Pemerintah juga mewajibkan beberapa Perjanjian Karya Pengusahaan Pertambangan Batu Bara (PKP2B) untuk melaksanakan program hilirisasi sebagai syarat perpanjangan kontrak.
"Kita tidak hanya mengandalkan CCUS namun juga mencoba dengan biomassa walau masih menggunakan batu bara, tantanganya berupa dari mana sumbernya," ujar Lana.
Sebelumnya, Presiden Joko Widodo menerbitkan Peraturan Presiden energi baru dan terbarukan. Melalui aturan itu, Jokowi mengatur harga beli, insentif, hingga larangan pengembangan PLTU Batu Bara.

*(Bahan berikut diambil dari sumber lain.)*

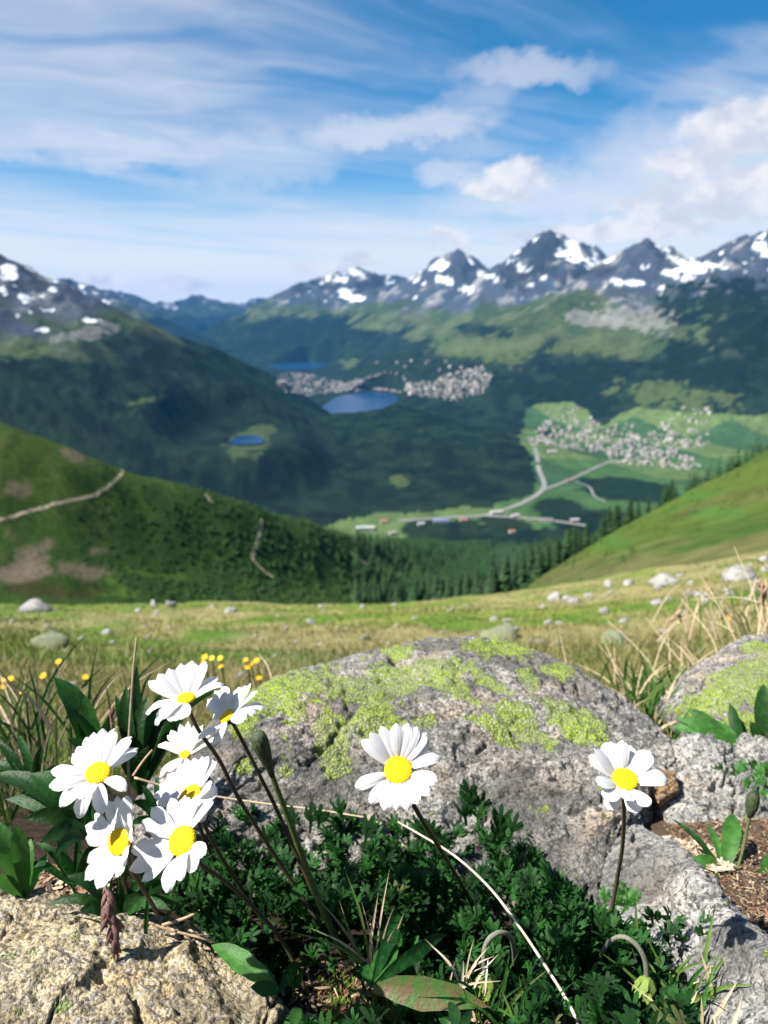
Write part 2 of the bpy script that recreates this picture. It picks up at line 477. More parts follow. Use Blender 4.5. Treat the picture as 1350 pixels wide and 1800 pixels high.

Hal ini tertuang dalam Peraturan Presiden Nomor 112 Tahun 2022 tentang Percepatan Pengembangan Energi Terbarukan untuk Penyediaan Tenaga Listrik. Aturan ini berlaku mulai 13 September 2022.
Namun demikian, Jokowi memberi pengecualian pada sejumlah PLTU untuk tetap dikembangkan. Dalam Pasal 3 ayat (4), berikut PLTU yang masih mendapatkan izin untuk dikembangkan:
- PLTU yang ditetapkan dalam Rencana Usaha Penyediaan Tenaga Listrik sebelum berlakunya Perpres ini
- PLTU yang terintegrasi dengan industri dan dibangun untuk peningkatan nilai tambah sumber daya alam
- PLTU yang termasuk dalam Proyek Strategis Nasional.
- PLTU yang berkomitmen untuk mengurangi emisi gas rumah kaca minimal 35% dalam janga sepuluh tahun sejak beroperasi. Pengurangan tersebut dibandingkan dengan rata-rata emisi PLTU di Indonesia pada 2021 melalui pengembangan teknologi, carbon offset, dan/atau bauran energi terbarukan.
- Pengecualian pengembangan PLTU baru juga berlaku untuk PLTU yang beroperasi paling lama sampai dengan 2050.